[WORK TO DO]
Stop after the line with "COL = SC.collection": repeat exactly every line before it, beginning with the first, and that line itself.

>> START

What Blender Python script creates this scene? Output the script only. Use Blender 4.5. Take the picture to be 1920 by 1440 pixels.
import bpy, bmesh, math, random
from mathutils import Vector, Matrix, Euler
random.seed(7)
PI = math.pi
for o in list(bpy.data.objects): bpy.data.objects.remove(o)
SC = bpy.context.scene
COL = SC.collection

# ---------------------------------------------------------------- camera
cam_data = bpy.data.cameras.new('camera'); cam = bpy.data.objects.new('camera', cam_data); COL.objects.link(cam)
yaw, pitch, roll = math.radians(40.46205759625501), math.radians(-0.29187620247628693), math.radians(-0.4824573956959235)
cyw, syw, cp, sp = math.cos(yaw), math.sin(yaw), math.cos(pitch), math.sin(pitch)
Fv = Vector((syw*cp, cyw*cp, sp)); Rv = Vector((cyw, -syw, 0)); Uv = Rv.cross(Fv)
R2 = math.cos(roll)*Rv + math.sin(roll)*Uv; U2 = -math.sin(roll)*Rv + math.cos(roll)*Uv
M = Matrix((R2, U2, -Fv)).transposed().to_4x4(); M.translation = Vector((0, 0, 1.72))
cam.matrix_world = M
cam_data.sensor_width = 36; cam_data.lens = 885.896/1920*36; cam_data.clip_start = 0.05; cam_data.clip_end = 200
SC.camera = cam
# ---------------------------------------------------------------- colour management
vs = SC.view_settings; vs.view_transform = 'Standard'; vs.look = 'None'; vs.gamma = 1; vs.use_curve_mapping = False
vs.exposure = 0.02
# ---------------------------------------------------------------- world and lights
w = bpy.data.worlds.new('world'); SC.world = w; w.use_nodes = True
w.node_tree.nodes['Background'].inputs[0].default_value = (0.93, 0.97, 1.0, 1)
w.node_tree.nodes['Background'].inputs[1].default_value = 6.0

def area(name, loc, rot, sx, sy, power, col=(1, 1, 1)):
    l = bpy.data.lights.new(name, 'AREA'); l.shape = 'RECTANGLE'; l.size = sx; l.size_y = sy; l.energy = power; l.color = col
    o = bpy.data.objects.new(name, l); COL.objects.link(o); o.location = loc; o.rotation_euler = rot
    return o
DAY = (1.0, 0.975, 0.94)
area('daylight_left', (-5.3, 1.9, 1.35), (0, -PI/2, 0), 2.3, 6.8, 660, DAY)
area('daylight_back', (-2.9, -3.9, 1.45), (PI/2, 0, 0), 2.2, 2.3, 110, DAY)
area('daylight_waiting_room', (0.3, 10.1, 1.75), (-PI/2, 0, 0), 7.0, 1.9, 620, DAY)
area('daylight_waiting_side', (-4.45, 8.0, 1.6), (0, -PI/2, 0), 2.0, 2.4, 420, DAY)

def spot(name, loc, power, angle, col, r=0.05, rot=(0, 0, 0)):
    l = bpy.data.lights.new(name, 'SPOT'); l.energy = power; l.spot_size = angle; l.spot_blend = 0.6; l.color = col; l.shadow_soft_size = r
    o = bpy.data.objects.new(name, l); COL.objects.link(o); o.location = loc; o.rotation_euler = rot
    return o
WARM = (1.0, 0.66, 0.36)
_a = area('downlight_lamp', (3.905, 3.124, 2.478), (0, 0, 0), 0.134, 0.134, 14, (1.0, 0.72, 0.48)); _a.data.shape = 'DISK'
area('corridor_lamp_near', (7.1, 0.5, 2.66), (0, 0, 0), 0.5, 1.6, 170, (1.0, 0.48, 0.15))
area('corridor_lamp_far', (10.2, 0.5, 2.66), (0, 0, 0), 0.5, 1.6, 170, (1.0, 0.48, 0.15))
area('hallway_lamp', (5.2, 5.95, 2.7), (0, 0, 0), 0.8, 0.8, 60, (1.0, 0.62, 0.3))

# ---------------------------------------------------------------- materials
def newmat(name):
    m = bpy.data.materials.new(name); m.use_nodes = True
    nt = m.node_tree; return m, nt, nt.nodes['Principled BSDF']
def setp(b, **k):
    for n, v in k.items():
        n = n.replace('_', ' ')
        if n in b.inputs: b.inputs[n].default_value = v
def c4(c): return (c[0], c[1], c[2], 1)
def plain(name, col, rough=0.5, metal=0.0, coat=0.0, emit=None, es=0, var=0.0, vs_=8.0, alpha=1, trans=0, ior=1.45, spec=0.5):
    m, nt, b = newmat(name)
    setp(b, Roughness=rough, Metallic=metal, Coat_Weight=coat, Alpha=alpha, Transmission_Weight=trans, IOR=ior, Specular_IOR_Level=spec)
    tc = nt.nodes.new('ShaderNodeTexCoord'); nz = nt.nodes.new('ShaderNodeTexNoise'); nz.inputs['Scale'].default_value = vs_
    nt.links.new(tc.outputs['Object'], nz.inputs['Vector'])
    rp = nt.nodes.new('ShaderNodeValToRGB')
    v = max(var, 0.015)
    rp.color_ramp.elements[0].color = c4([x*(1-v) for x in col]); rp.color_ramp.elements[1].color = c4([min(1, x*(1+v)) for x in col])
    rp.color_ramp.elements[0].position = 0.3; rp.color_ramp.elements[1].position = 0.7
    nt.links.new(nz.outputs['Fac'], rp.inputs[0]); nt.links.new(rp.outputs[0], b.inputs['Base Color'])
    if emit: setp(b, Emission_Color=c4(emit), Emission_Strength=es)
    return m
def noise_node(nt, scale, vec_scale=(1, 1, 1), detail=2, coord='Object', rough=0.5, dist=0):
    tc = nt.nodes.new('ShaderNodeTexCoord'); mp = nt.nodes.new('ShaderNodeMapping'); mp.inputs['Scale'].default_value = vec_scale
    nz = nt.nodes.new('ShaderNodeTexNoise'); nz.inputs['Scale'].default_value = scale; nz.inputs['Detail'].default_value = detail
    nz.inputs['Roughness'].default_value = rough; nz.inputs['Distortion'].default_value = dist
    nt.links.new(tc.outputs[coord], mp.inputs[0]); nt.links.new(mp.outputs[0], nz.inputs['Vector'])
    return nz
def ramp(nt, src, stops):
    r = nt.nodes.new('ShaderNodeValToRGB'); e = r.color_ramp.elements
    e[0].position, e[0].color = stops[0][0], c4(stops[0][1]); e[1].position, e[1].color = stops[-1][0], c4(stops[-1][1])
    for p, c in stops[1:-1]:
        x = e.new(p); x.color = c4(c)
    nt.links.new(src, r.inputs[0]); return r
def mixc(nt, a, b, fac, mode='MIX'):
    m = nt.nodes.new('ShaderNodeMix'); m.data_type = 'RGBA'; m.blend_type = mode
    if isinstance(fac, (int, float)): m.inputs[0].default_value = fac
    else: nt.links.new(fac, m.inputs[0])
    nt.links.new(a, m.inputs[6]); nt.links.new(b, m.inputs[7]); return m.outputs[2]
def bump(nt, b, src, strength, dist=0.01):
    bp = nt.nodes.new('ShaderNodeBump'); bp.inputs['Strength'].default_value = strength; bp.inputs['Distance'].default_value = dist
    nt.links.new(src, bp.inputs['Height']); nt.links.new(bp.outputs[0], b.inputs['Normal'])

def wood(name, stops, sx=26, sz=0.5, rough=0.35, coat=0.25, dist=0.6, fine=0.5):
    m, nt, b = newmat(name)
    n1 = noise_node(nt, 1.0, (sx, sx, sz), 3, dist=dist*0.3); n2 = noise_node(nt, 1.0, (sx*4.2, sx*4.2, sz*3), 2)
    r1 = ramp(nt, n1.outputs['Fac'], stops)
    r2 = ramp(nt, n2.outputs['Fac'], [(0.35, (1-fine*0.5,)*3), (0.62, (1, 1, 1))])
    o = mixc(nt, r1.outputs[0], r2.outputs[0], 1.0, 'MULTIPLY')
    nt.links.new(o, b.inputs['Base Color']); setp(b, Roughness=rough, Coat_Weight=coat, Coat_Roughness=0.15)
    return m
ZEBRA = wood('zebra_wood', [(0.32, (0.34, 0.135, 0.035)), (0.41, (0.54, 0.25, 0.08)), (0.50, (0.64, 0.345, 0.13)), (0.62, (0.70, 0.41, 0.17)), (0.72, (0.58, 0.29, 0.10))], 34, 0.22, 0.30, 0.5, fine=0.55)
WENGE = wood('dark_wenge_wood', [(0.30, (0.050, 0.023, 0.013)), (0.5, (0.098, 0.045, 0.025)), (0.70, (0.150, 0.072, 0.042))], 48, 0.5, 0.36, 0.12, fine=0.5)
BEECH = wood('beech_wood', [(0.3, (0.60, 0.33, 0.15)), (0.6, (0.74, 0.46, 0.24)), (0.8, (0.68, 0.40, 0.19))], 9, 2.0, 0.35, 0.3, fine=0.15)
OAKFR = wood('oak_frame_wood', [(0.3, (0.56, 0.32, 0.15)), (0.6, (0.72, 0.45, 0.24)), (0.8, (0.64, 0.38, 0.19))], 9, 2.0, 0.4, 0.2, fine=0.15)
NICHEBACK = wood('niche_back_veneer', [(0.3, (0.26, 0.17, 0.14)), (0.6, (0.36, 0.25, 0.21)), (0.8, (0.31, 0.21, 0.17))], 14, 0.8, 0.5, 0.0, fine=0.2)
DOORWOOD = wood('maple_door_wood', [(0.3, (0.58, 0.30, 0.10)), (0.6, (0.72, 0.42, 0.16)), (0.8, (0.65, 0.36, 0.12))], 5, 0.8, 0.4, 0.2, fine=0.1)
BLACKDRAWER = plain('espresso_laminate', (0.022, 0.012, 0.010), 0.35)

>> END

[COMPLETED EXERCISE]
What Blender Python script creates this scene? Output the script only. Use Blender 4.5. Take the picture to be 1920 by 1440 pixels.
import bpy, bmesh, math, random
from mathutils import Vector, Matrix, Euler
random.seed(7)
PI = math.pi
for o in list(bpy.data.objects): bpy.data.objects.remove(o)
SC = bpy.context.scene
COL = SC.collection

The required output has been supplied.